Reputation: 11225
My scenario is like this:
A->B->C->D
A was the original version of code I received(it had commits before it, but not mentioning it here).
In B, I applied code formatting which introduced hundreds of whitespace changes. Hence the person reviewing the code found over thousands of changes due to it. While I know that adding ?w=1 parameter to the commit url on github allows code diffs without whitespaces, the reviewer is not accepting that and tells me to simply revert to previous formatting. I think the only way to deal with this scenario is to simply delete C and D from history(locally and remotely) and then make the changes again.
I tried git revert but that seems to temporarily delete changes in remote. After next git push, it pushes the commits AGAIN.
Please suggest proper steps so that C,D totally gets deleted from history both locally and remotely as if they were never there(thereby rewriting history).
Note:
I am on MASTER branch and my local repo is totally in sync with remote.
EDIT:
I have ALREADY TRIED that accepted answer in link.

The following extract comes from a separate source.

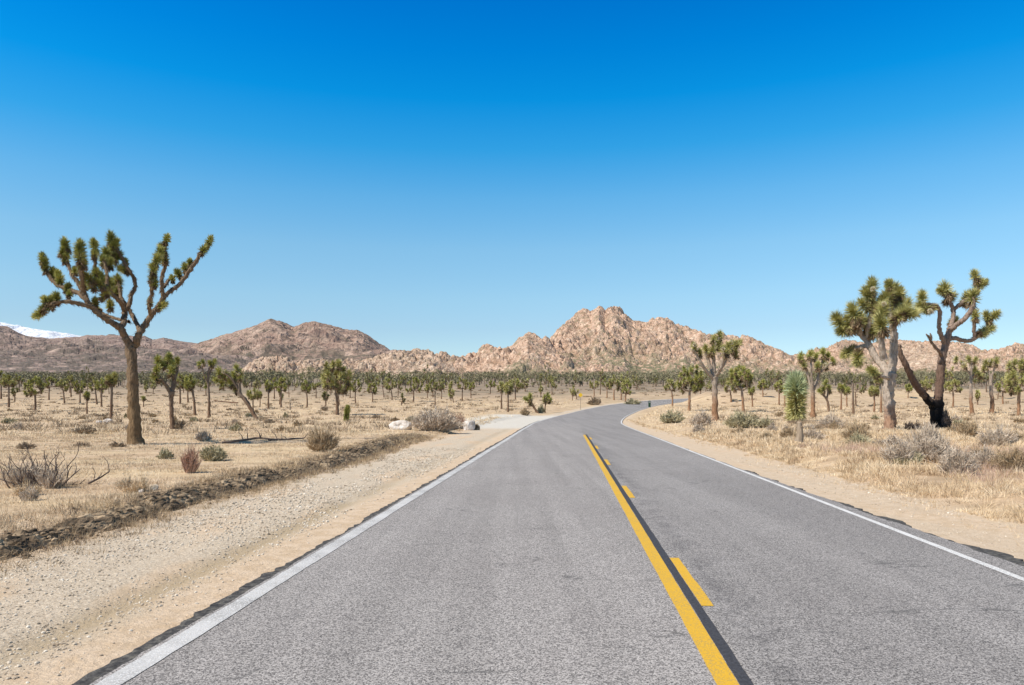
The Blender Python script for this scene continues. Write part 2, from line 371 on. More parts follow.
# ------------------------------------------------------------------ road
def strip(name, o0, o1, s0, s1, z, mtl, step=.25, jit0=0, jit1=0, thick=0, lane=None, sd=1):
    """a ribbon along the road between two lateral offsets"""
    mb = MB(); s = np.arange(s0, s1+1e-6, step)
    cx = np.interp(s, ARC, ROAD[:, 0]); cy = np.interp(s, ARC, ROAD[:, 1]); nx = np.interp(s, ARC, NRM[:, 0]); ny = np.interp(s, ARC, NRM[:, 1])
    if np.isscalar(o0): o0 = np.full(len(s), o0)
    else: o0 = np.interp(s, *o0)
    if np.isscalar(o1): o1 = np.full(len(s), o1)
    else: o1 = np.interp(s, *o1)
    o0 = o0+jit0*(fbm(s/.7, s*0, sd, 4)-.5+.6*(fbm(s/.11, s*0, sd+7, 2)-.5)); o1 = o1+jit1*(fbm(s/.7, s*0+9, sd+3, 4)-.5+.4*(fbm(s/.11, s*0, sd+8, 2)-.5))
    nlat = 2 if lane is None else len(lane)
    T = [0, 1] if lane is None else lane
    V = []
    for t in T:
        o = o0+(o1-o0)*t; x = cx+nx*o; y = cy+ny*o; V.append(np.stack([x, y, zr(y)+z], 1))
    if thick:
        V = [V[0]-[0, 0, thick]]+V+[V[-1]-[0, 0, thick]]
    n = len(s); V = np.stack(V, 1); w = V.shape[1]
    i = np.arange(n-1)[:, None]*w; j = np.arange(w-1)[None]
    f = np.stack([i+j, i+j+1, i+w+j+1, i+w+j], -1).reshape(-1, 4)
    mb.add(V.reshape(-1, 3), f)
    return mb.build(name, mtl), V
A0 = 0; off = 30/math.cos(math.atan(.073))          # arc length at Y=0
AEND = ARC[-1]-40
W = .685
wid = ([0, off+50, off+95, off+150, 999], [0, 0, .35, .5, .4])
def oo(v, sgn): return (list(wid[0]), [v+sgn*w for w in wid[1]])
lanes = [0, .5245, .53, .545, .558, .578, .61, 1]
road, RV = strip('road', oo(-3.225, -1), ([0, off+7, off+11, off+17, off+50, off+95, off+150, 999], [3.52, 3.50, 3.42, 3.28, 3.26, 3.61, 3.76, 3.66]), A0, AEND, 0, MT['asphalt'], .1, .04, .12, .06, lanes)
n = RV.shape[0]; s = np.arange(n)*.1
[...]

Here is what I did:
git reset --hard HEAD~2
Then I did git push origin HEAD --force
But I get this command:
error: unable to push to unqualified destination: HEAD
And if i put master
instead of HEAD, i get "everything up to date".
I am pushing to master and I have just one working branch at this moment.
Upvotes: 2
Views: 128
Reputation: 505
if it looks like a>b>c>d and you want to get rid of the last 2 commits, just use :
git reset --hard HEAD~2
and then
git push --force
another option is to use :
git reflog
which will show a list of changes made to the repository.
followed by
git reset --hard HEAD@{n}
git push --force
where n was the last commit you need in the branch. another option is to use
git revert c d
git push --force
Upvotes: 1
Reputation: 60605
A---B---C---D master
In B, I applied code formatting which introduced hundreds of whitespace changes
the reviewer is not accepting that and tells me to revert to previous formatting
I think the only way to deal with this scenario is to simply delete C and D from history
If I'm reading this correctly and the quotes at the top here are the payload, then what you want is the history you'd have if you'd never done B
. That's what git rebase
is for.
git rebase --onto $A $B master
is the full spelling. It says "take the master branch commits since $B
and apply all the changes in each onto $A
, then move the master
label to the new series. This will produce
A---B---C---D (<-- old history's still there, nothing in your repo refers to it)
\
C'--D' master
If communication isn't a problem, this is by far the best way to deal with slips. Do the rebase, force-push the new history, and have everyone refetch. If they've based work on the abandoned history they'll have to rebase too, but:
if nobody has based any work on the abandoned history, you're done.
Upvotes: 1
Reputation: 7406
If you have pushed C and D to the remote and other people have picked them up, there's not a lot you can do without running a chance of making a big mess. Your best bet is to start with git revert D
. This will make a new revision, D', which looks identical to the state that C was in. Both D and D' will still be in the git history though.
Then you can git revert C
and finally git revert B
if that is your desire. Then your history will look like A-B-C-D-D'-C'-B' and checking out B' will give you code identical to checking out A.
Or you could tell the reviewer to suck it up and deal because all of this is a major pain in the ***.